Но уэльбековская мизантропия в «Карте и территории» ощутимо иная, чем в его прежних книгах, у нее явственно изменился эмоциональный градус. Она ощутимо более взрослая, спокойная, это мизантропия – чуть ли не принятия.

И это довольно неожиданно, потому что некоторым вещам Уэльбек остался полностью верен – он все такой же романтик (описывает красоту сельских пейзажей, от которых испытывает светлую, просветленную грусть), чуть ли не сентиментального свойства (плачет герой Джед, плачет сам Уэльбек, рыдает персонаж Бегбедер и даже полицейские проливают слезы).

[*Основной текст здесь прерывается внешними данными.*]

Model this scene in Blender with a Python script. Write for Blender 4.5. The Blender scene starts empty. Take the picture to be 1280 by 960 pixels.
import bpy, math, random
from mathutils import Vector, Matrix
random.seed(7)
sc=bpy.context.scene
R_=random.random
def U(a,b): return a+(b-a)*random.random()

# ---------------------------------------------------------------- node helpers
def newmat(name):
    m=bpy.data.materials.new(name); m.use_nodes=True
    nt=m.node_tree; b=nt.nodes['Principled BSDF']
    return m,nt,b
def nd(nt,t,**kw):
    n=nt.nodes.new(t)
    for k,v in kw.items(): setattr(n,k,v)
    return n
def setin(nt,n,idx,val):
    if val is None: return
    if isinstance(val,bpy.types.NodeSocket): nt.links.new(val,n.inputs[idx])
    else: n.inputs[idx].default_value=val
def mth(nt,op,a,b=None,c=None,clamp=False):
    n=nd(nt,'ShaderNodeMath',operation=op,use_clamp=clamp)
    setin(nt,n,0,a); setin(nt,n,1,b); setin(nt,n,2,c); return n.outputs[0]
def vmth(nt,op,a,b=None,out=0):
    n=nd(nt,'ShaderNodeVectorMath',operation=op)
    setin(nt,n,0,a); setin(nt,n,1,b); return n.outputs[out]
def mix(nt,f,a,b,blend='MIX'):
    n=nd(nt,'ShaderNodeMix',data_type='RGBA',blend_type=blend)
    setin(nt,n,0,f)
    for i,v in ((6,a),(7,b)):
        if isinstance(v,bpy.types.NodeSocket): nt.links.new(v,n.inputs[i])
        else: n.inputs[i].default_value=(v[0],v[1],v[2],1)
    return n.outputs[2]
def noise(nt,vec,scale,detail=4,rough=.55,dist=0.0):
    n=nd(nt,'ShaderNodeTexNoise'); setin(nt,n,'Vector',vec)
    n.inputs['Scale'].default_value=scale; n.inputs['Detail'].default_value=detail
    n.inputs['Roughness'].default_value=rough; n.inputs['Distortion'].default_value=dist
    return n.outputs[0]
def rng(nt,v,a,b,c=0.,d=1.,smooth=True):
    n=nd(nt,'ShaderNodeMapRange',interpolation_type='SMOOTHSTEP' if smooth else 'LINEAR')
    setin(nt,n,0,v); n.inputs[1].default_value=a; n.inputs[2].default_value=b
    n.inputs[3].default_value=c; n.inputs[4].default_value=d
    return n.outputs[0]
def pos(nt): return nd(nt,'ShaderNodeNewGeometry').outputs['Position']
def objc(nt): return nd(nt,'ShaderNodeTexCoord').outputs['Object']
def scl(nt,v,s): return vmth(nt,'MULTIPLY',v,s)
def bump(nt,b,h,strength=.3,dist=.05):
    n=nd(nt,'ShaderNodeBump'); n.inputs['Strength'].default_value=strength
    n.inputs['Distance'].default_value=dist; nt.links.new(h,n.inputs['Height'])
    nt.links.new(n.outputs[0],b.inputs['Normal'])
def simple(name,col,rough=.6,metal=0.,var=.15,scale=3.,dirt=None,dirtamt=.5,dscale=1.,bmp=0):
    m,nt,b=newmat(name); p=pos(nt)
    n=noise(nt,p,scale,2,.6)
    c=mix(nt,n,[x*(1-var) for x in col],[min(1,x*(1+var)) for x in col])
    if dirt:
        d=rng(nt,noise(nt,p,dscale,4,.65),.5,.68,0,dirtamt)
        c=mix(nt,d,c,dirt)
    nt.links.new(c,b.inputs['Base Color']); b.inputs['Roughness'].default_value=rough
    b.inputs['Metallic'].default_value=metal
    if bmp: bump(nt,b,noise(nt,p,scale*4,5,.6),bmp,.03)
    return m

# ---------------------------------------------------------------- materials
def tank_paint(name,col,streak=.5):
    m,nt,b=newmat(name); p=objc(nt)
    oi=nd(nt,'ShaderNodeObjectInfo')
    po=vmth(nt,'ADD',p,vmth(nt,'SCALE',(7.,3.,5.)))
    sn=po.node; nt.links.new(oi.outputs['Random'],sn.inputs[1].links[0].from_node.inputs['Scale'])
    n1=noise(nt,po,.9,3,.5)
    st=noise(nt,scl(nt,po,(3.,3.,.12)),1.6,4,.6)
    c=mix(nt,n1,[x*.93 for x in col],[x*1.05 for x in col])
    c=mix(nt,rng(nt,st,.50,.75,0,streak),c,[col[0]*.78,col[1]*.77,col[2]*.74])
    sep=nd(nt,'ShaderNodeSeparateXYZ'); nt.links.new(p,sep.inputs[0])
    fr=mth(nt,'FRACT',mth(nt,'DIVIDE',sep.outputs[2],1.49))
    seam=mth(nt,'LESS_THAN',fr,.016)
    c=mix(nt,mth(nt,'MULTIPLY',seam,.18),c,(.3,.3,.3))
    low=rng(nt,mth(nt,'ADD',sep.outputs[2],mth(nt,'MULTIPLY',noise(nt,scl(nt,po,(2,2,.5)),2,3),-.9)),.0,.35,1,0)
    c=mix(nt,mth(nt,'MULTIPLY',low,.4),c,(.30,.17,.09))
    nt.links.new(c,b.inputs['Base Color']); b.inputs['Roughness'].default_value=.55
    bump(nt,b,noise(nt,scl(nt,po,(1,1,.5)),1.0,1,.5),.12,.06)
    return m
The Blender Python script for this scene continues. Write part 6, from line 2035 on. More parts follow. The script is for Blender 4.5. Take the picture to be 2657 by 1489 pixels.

Позицию Уэльбека, при всей кажущейся простоте, вообще нельзя подверстать под какое-либо одно определение. И дело тут даже не в идеологических схемах – Уэльбек в этом романе на равных приводит протосоциалистические идеи Фурье о фаланстерах и архиконсьюмеристскую идею о том, что неплохо бы всем мировым торговым сетям объединиться в один тотальный супермаркет, что удовлетворял бы всем потребностям индивида. Автор Уэльбек здесь такой же неожиданно разный, как и Уэльбек-персонаж – он то «подванивающий» алкоголик-затворник в Ирландии, то собранный и умиротворенный любитель собак во французской глубинке, а то мудрый собеседник, в глазах которого просвечивает «настоящее чувство».

Уэльбек перебирает эти идейные концепты, как бусинки на четках, но интересуют его не частности, а – недаром в квази-фантастических составляющих своих книг он работал с идеей клонирования и бессмертия человека – как тех же Монтеня, Дидро и Руссо, человек в целом.

В этом, кажется, и коренится на этот раз его нарочитое равнодушие к персонажем и человечеству, которые раньше легко было объяснить цинизмом и человеконенавистничеством. Отсюда же стремление к максимальному абстрагированию – герои Уэльбека лишены особых черт, эмоций и историй, у них все обычное, как у всех. Париж его героев с сантехником-хорватом и домработницей-синегалкой похож по сути на любой другой европейский город; в целой «массе фотографий» человека Джед не находит «ровным счетом ничего личного»; у самого Джеда «самое обычное имущество», его отец «почти ничего не читал и вообще, казалось, уже мало чем интересовался», а мать в молодости слушала не какую-то группу, а «имела транзистор и ходила на рок-концерты» (курсив подчеркивает абстрактность бездушной статьи в энциклопедии).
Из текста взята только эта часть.